SCHWEINFURT, Germany — A Schweinfurt unit was recently selected as the best engineer unit in the U.S. Army.

Soldiers of Company C, 9th Engineer Battalion from 1st Infantry Division’s Engineer Brigade learned last week they earned the Lt. Gen. Emerson G. Itschner Award for 2002. The Itschner Award honors the Army’s active-duty engineer company that has excelled in a variety of areas, including combat and peace operations, training, morale and welfare, and recruiting and retention.

To compete for the award, engineer companies must prepare a packet with photos and documentation that support combat and peace support tasks, construction, training, soldier professional development, recruiting and retention, soldier morale and welfare, safety, and contributions to the Corps of Engineers, said Capt.
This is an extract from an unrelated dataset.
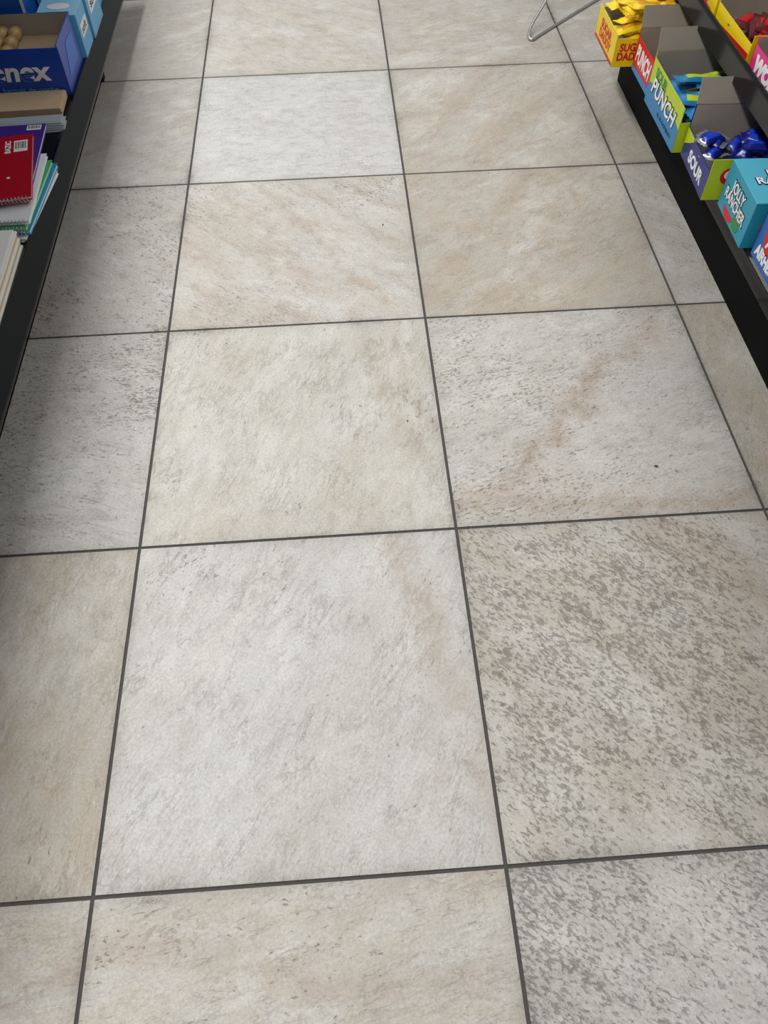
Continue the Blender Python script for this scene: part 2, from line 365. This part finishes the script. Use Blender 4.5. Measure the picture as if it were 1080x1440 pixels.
wrappers('wrapped_candies',e,[sblue,lime,sblue],16,-.03,.06,-.07,.07,.03,.10,.15,.045,.010,base=5,spread=18)
e,AF,NF,TF,w,d=carton('candy_display_box',1.268,1.49,1.375,1.572,DZ,.125,navy,lime,rz=-3,hs=.07,hn=.10,lid=.055)
decal('print_lime',[(-.03,.07),(-.098,.07),(-.098,.03),(-.06,.05)],AF,lime,e)
text('print_logo',"SOUR",AF,.11,.03,white,e,.03,v=.03,u=.01)
decal('print_apple',disc(-.065,.06,.02),NF,red,e); decal('print_apple_in',disc(-.067,.063,.01),frame((0,-.0985,0),(1,0,0),(0,0,1),.0011),white,e)
decal('print_leaf',[(.0,.02),(.09,.03),(.09,.07),(.03,.055)],NF,green,e)
wrappers('wrapped_candies',e,[navy,mat('foil_blue',(30,60,190),.2),navy],18,-.02,.07,-.05,.06,.03,.095,.075,.042,.014,spread=60)
wrappers('spilled_candies',e,[navy,mat('foil_blue',(30,60,190),.2),mat('foil_silver',(170,175,185),.25,metal=.6)],4,-.095,-.07,-.02,.06,.06,.085,.07,.04,.012,spread=60)
e,AF,NF,TF,w,d=carton('candy_box',1.295,1.49,1.192,1.362,DZ,.11,teal,teal,rz=-2,closed=True,top=mat('teal_top',(90,180,205),.35))
for F,s,nm in ((AF,.13,'side'),(TF,.15,'top')):
    text('print_'+nm+'_shadow',"JOLLY\nRANCHER",F,s,.058,black,e,.07,v=.062 if nm=='side' else .01)
F2=frame((-.0975,0,0),(0,-1,0),(0,0,1),.0012); text('print_side_fill',"JOLLY\nRANCHER",F2,.126,.053,white,e,.02,v=.062)
F3=frame((0,0,.11),(1,0,0),(0,1,0),.0012); text('print_top_fill',"JOLLY\nRANCHER",F3,.146,.053,white,e,.02,v=.01)
decal('print_melon',[(-.02+.03*cos(a),.022+.02*sin(a)) for a in np.linspace(pi,2*pi,12)],AF,red,e)
decal('print_melon_rind',[(.03+.02*cos(a),.02+.014*sin(a)) for a in np.linspace(0,2*pi,18)[:-1]],AF,green,e)
decal('print_near_melon',disc(-.04,.05,.03),NF,red,e); decal('print_near_green',disc(.04,.04,.025),NF,green,e)
tb=mat('taffy_blue',(45,100,175),.35)
e,AF,NF,TF,w,d=carton('candy_box',1.312,1.50,1.02,1.178,DZ,.105,tb,tb,closed=True,top=mat('taffy_blue_top',(80,140,205),.35))
decal('print_balloon',disc(-.02,.065,.03,sx=1),AF,red,e); decal('print_balloon_top',disc(-.03,0,.035),TF,red,e)
text('print_a',"A",frame((-.094,0,0),(0,-1,0),(0,0,1),.0012),.03,.035,white,e,.04,u=-.02,v=.065)
text('print_name',"AIRHEADS",AF,.13,.028,white,e,.05,v=.025)
text('print_name_top',"AIRHEADS",TF,.15,.03,white,e,.05,u=.0,v=.055)
decal('print_corner',[(.05,.05),(.078,.05),(.078,.1),(.06,.1)],AF,white,e)

UZ=.3455
e,AF,NF,TF,w,d=carton('candy_display_box',1.37,1.56,1.84,2.10,UZ,.07,yel,yel,hs=.05)
decal('print_red',[(-.1,.0),(.1,.0),(.1,.02),(-.1,.03)],AF,pink,e)
text('print_side',"CHEWS",AF,.14,.026,red,e,.04,v=.034)
wrappers('wrapped_candies',e,[pink,yel,pink],14,-.04,.04,-.08,.08,.03,.075,.13,.05,.013,base=60,spread=20)
e,AF,NF,TF,w,d=carton('candy_display_box',1.37,1.56,1.60,1.83,UZ,.10,yel,yel,hs=.05,hn=.07,lid=.03)
decal('print_red',[(-.11,.0),(.11,.0),(.11,.03),(-.11,.015)],AF,red,e)
wrappers('wrapped_candies',e,[maroon,red,maroon],8,-.04,.04,-.06,.06,.02,.05,.12,.05,.013,base=60,spread=20)
e,AF,NF,TF,w,d=carton('candy_display_box',1.372,1.56,1.34,1.585,UZ,.075,pink,pink,hs=.06)
text('print_logo',"WONKY",AF,.2,.036,white,e,.07,v=.032,shear=.2)
wrappers('wrapped_candies',e,[pink,white,mat('foil_silver',(170,175,185),.25,metal=.6)],14,-.04,.04,-.07,.07,.03,.075,.13,.05,.012,base=70,spread=20)

# ---- left shelf
lb=mat('pale_blue_box',(95,175,220),.4)
e,AF,NF,TF,w,d=carton('tissue_display_box',-.70,-.300,2.005,2.20,DZ,.13,bluek,bluek,aisle=1,hn=.122,hs=.13)
text('print_logo',"Kleenex",NF,.27,.052,white,e,.03,u=.03,v=.066,shear=.15)
text('print_sub',"pocket pack / format de poche",NF,.28,.013,lb,e,.01,u=.03,v=.017)
decal('print_side_w',[(-.06,.03),(.06,.03),(.06,.1),(-.02,.1)],AF,mat('mid_blue',(50,110,200),.4),e)
gold=mat('tan_roll',(178,146,98),.45)
bm=bmesh.new()
for k in range(21):
    x=-.165+(k%7)*.036; y=-.06+(k//7)*.055
    M=Matrix.Translation((x,y,.097))@Matrix.Rotation(radians(80),4,'X')@Matrix.Rotation(radians(random.uniform(-8,8)),4,'Y')
    bmesh.ops.create_cone(bm,cap_ends=True,segments=24,radius1=.0165,radius2=.0165,depth=.05,matrix=M)
bmesh.ops.bevel(bm,geom=bm.edges[:],offset=.002,segments=2,affect='EDGES',clamp_overlap=True)
mm=bpy.data.meshes.new('rolls'); bm.to_mesh(mm); bm.free()
for i,p in enumerate(mm.polygons): p.use_smooth=True
addmesh('rolls',mm,e,[gold])
box('filler',-.18,.195,-.09,.09,.003,.076,mat('cardboard_filler',(165,140,112),.8),e)
for (x0,x1,y0,y1,h) in ((-.40,-.29,2.215,2.33,.115),(-.42,-.285,2.34,2.50,.14)):
    e,AF,NF,TF,w,d=carton('tissue_box',x0,x1,y0,y1,DZ,h,lb,lb,aisle=1,closed=True,top=mat('pale_top',(150,205,235),.4))
    decal('print_white',rect(0,h*.55,d*.7,h*.3),AF,white,e); decal('print_slot',disc(0,0,.02,sx=1.6),TF,white,e)
    text('print_t',"soft",AF,d*.5,h*.18,bluek,e,.02,v=h*.55)
e,AF,NF,TF,w,d=carton('envelope_box',-.80,-.425,2.23,2.36,DZ,.185,mat('env_blue',(30,90,175),.35),white,aisle=1,closed=True,top=mat('env_blue',(25,80,165),.35))
decal('print_blue',[(-.18,.10),(.18,.10),(.18,.18),(-.18,.18)],NF,MATS['env_blue'],e)
text('print_text',"No.10 Self-Seal Envelopes",TF,.33,.03,white,e,.02)
e,AF,NF,TF,w,d=carton('envelope_box',-.80,-.43,2.38,2.52,DZ,.23,lb,MATS['env_blue'],aisle=1,closed=True,top=MATS['env_blue'])
text('print_text',"No.10 Self-Seal Envelopes",NF,.33,.03,white,e,.02,v=.205)
e,AF,NF,TF,w,d=carton('envelope_box',-.78,-.30,2.55,2.85,DZ,.12,lb,lb,aisle=1,closed=True,top=white)
e=empty('kraft_envelope_pack',(-.475,1.945,DZ),2)
for k in range(6): box('envelope_%d'%k,-.2+.002*(k%3),.165-.003*(k%2),-.05,.05,k*.003,(k+1)*.003,mat('kraft_tan',(196,170,138),.75),e,.001)
clr=mat('clear_acrylic',(215,225,230),.12,var=.01,trans=.45)
e=empty('clear_ruler',(-.455,1.835,DZ),3)
for k in range(5):
    box('ruler_%d'%k,-.16+.006*(k%3),.160+.006*(k%2),-.03+.003*k,.012+.003*k,k*.004,k*.004+.003,clr,e,.0006)
for k in range(60):
    hh=.008 if k%5==0 else .005
    decal('tick_%d'%k,rect(-.145+k*.005,-.014+hh/2,.0007,hh),frame((0,0,.0192),(1,0,0),(0,1,0)),black,e,.0002)

def barcode(parent,F,cx,cy,w,h,rot=0):
    decal('barcode_label',rect(cx,cy,w,h,rot),F,white,parent,.0003)
    c,s=cos(radians(rot)),sin(radians(rot)); x=-w*.4; k=0
    while x<w*.4:
        bw=random.choice((.0006,.001,.0016)); 
        px,py=x,.06*h
        decal('bar_%d'%k,rect(cx+c*px-s*py,cy+s*px+c*py,bw,h*.62,rot),frame((F@Vector((0,0,.0005))),F.to_3x3().col[0],F.to_3x3().col[1]),black,parent,.0002); x+=bw+random.choice((.0008,.0014)); k+=1
def notebook(name,cx,cy,z,w,h,rz,cover,tilt=0,wire=True,thick=.009):
    e=empty(name,(cx,cy,z),rz)
    box('back_cover',-w/2,w/2,-h/2,h/2,0,.0012,cover,e,.0004)
    box('pages',-w/2+.002,w/2-.002,-h/2+.004,h/2-.002,.0012,thick-.0012,mat('paper_white',(232,232,228),.7),e,.0004)
    box('front_cover',-w/2,w/2,-h/2,h/2,thick-.0012,thick,cover,e,.0005)
    if wire:
        pts=[]; n=int(w/.0085)
        for k in range(n*8):
            a=2*pi*k/8; pts.append((-w/2+.006+(w-.012)*k/(n*8),-h/2+.001+.0062*cos(a),thick/2+.0075*sin(a)))
        tube('spiral_wire',pts,.0009,mat('wire_silver',(200,200,205),.25,metal=1),e,res=1)
    return e,frame((0,0,thick),(1,0,0),(0,1,0),.0002)
w_,h_=.205,.275
z=DZ
specs=[('notebook_paper',(235,236,238),-.385,1.49,-5),('notebook_cyan',(40,150,200),-.380,1.50,-3),('notebook_green',(60,170,110),-.386,1.495,-2),('notebook_white',(228,232,236),-.388,1.50,2),('nb_purple',(70,45,140),-.405,1.62,3),('nb_red',(178,22,42),-.404,1.545,10)]
for k,(nm,c,cx,cy,rz) in enumerate(specs):
    e,F=notebook('spiral_notebook',cx,cy,z,w_,h_,rz,mat(nm,c,.3)); z+=.0105
    if nm=='nb_purple': barcode(e,F,.075,.12,.035,.022)
    if nm=='nb_red':
        barcode(e,F,.075,.085,.032,.05)
        text('print_brand',"BAZIC",F,.055,.014,white,e,.03,rot=90,u=.045,v=.085)
        text('print_sub',"1 SUBJECT",F,.05,.006,white,e,.02,u=-.04,v=.1)
        decal('print_dot',disc(.05,-.05,.004),F,white,e,.0003)
e=empty('paper_pad_stack',(-.402,1.187,DZ),1)
for k in range(7): box('pad_%d'%k,-.11+.003*(k%2),.104-.004*(k%3),-.15,.14+.004*(k%3),k*.006,k*.006+.0055,mat('manila',(205,182,140),.7) if k%3 else mat('paper_white',(232,232,228),.7),e,.001)
box('top_sheet',-.112,.098,-.15,.14,.042,.0445,mat('paper_white',(232,232,228),.7),e,.0005)

chrome=mat('dull_chrome',(190,190,188),.28,metal=.9)
e=empty('wire_display_rack')
r=.0045
tube('foot_loop',[(1.60,3.05,r),(1.36,2.82,r),(1.20,2.66,r),(1.12,2.58,r),(1.095,2.55,r),(1.085,2.57,r+.003),(1.10,2.62,.02),(1.18,2.74,.06),(1.30,2.98,.16),(1.34,3.10,.40),(1.34,3.12,1.2)],r,chrome,e)
tube('foot_back',[(1.60,3.05,r),(1.75,3.2,r),(1.78,3.4,r),(1.6,3.5,r),(1.45,3.4,.1),(1.36,3.16,.4),(1.36,3.14,1.2)],r,chrome,e)
for k,zz in enumerate((.45,.75,1.05)):
    tube('ring_%d'%k,[(1.35+.16*cos(a),3.13+.16*sin(a),zz) for a in np.linspace(0,2*pi,17)[:-1]],.003,chrome,e,cyc=True)
    tube('spoke_%d'%k,[(1.19,3.13,zz),(1.51,3.13,zz)],.003,chrome,e,smooth=False)

# ------------------------------------------------------------------ lights
def area(name,x,y,z,sx,sy,p,col=(1,1,1)):
    l=bpy.data.lights.new(name,'AREA'); l.shape='RECTANGLE'; l.size=sx; l.size_y=sy; l.energy=p; l.color=col
    o=bpy.data.objects.new(name,l); o.location=(x,y,z); COL.objects.link(o); return o
area('ceiling_strip_lamp',-.62,1.8,3.0,.30,6.5,182,(1,1,.995))
area('ceiling_strip_lamp',1.75,1.8,3.0,.3,6.5,60,(1,1,.995))
w=bpy.data.worlds.new('store_ambient'); scene.world=w; w.use_nodes=True
w.node_tree.nodes['Background'].inputs[0].default_value=(.97,.99,1,1); w.node_tree.nodes['Background'].inputs[1].default_value=.26

cam=bpy.data.cameras.new('camera'); co=bpy.data.objects.new('camera',cam); COL.objects.link(co)
co.location=(.4165,-.2225,1.2341); co.rotation_euler=(.6153,.0087,-.0681)
cam.sensor_fit='VERTICAL'; cam.sensor_height=24; cam.lens=1094.6442/1440*24; cam.clip_start=.02
scene.camera=co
Brian Hackenberg, Company C commander.

The company won at the 9th Engineer Battalion level before taking top honors at the U.S. Army Europe and Department of the Army levels.
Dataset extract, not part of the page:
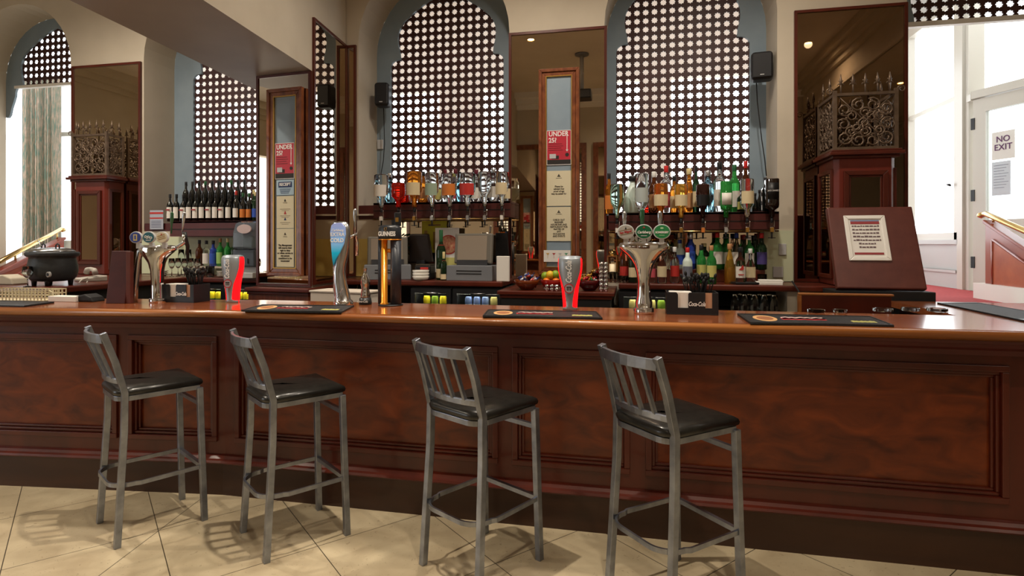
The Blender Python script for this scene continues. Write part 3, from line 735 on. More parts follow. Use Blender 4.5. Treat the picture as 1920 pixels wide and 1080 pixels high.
# plinths
def plinth(poly, top, label, body, cut, loc=(0, 0, 0)):
    t = thing('plinth', label, 'plinth', loc); b = MB()
    cx = sum(p[0] for p in poly) / len(poly); cy = sum(p[1] for p in poly) / len(poly)
    g = [((p[0] - cx) * 1.07 + cx, min((p[1] - cy) * 1.07 + cy, 4.99)) for p in poly]
    b.prism(g, 'z', top - .03, top); b.prism([((p[0] - cx) * 1.03 + cx, min((p[1] - cy) * 1.03 + cy, 4.99)) for p in poly], 'z', top - .055, top - .03)
    b.build('top', WOOD, t, bevel=.006); MB().prism(poly, 'z', 0, top - .056).build('body', body, t)
    return t
reed = mottle('reeded_wood', (70, 30, 16), (120, 62, 34), 3, (60, 1, .2), .4, coat=.2)
plinth([(-3.10, 4.22), (-2.52, 4.16), (-2.53, 4.98), (-3.17, 4.98)], 1.118, 'reeded wooden plinth under the pier and the left notice frame', reed, None)
plinth([(-.99, 4.30), (-.17, 4.30), (-.17, 4.98), (-.99, 4.98)], 1.12, 'dark plinth under the central mirror carrying the sweet bowls', BLACKM, None)
# bottle-shelf boxes
def shelf(x0, x1, y0, y1, z0, z1, label, bar=True, parts=True):
    t = thing('bottle_shelf', label, 'shelf', ((x0 + x1) / 2, y0, z0)); w = (x1 - x0) / 2; h = z1 - z0
    b = MB().box(-w, w, 0, .02, 0, h).box(-w, w, .0, y1 - y0, h - .02, h).box(-w, w, .02, y1 - y0, 0, .015)
    b.box(-w, -w + .015, .02, y1 - y0, .015, h - .02).box(w - .015, w, .02, y1 - y0, .015, h - .02).build('shelf_box', WOODD, t, bevel=.003)
    MB().box(-w, w, -.004, 0, h * .46, h * .50).build('groove_bead', BLACKM, t)
    if bar: MB().tube([(-w + .01, -.03, -.012), (w - .01, -.03, -.012)], .006).build('brass_rail', BRASS, t)
    return t
SLZ = 1.837; SRZ = 1.724; SWZ = 1.69
SH = 4.80
shelf(xat(700, SH), xat(957, SH), SH, 4.995, 1.70, SLZ, 'dark red shelf box carrying spirits, in front of the left keyhole lattice')
shelf(xat(1141, SH), xat(1461, SH), SH, 4.995, 1.585, SRZ, 'dark red shelf box carrying spirits, in front of the right keyhole lattice')
shelf(-4.38, -3.19, SH, 4.995, 1.545, SWZ, 'dark red shelf box carrying two rows of wine bottles at left', bar=False)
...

During the period judged, from January-December 2002, Company C had about 80 soldiers deployed to Kosovo for a peacekeeping mission from May to November. While there, the soldiers performed mostly force protection duties, Hackenberg said.

The unit’s mission normally would involve supporting a battalion-size task force by providing battlefield mobility, limiting transportation routes for the enemy and digging holes both for firing positions, Hackenberg said.

However, the soldiers did get opportunities to perform engineer missions, such as blowing up roads to prevent trafficking of drugs or weapons, he added.

Still, the company’s return to Kosovo after a six-month rotation in 1999 was not as high profile as engineer companies that deployed to Afghanistan last year. The unit’s acting first sergeant didn’t expect Company C to win the coveted Itschner Award this year.

“Given the current world state, peacekeeping operations are really not that sexy compared to the missions in Iraq and Afghanistan,” Sgt. 1st Class Victor Rodriguez said.

“I think a lot of the younger soldiers were disappointed to be in Kosovo [instead of Afghanistan],” Hackenberg said. “It’s just a lot more sexy, more appealing to them.”

Although they may not have seen as much action in Kosovo as their counterparts did in Afghanistan, the soldiers can boast they are the best in the engineer corps this year.

“This is all about the soldiers; they accomplished this for the company,” Hackenberg said.

“A lot of times, soldiers do things that go unnoticed,” Rodriguez said. “Their efforts didn’t go in vain this time.”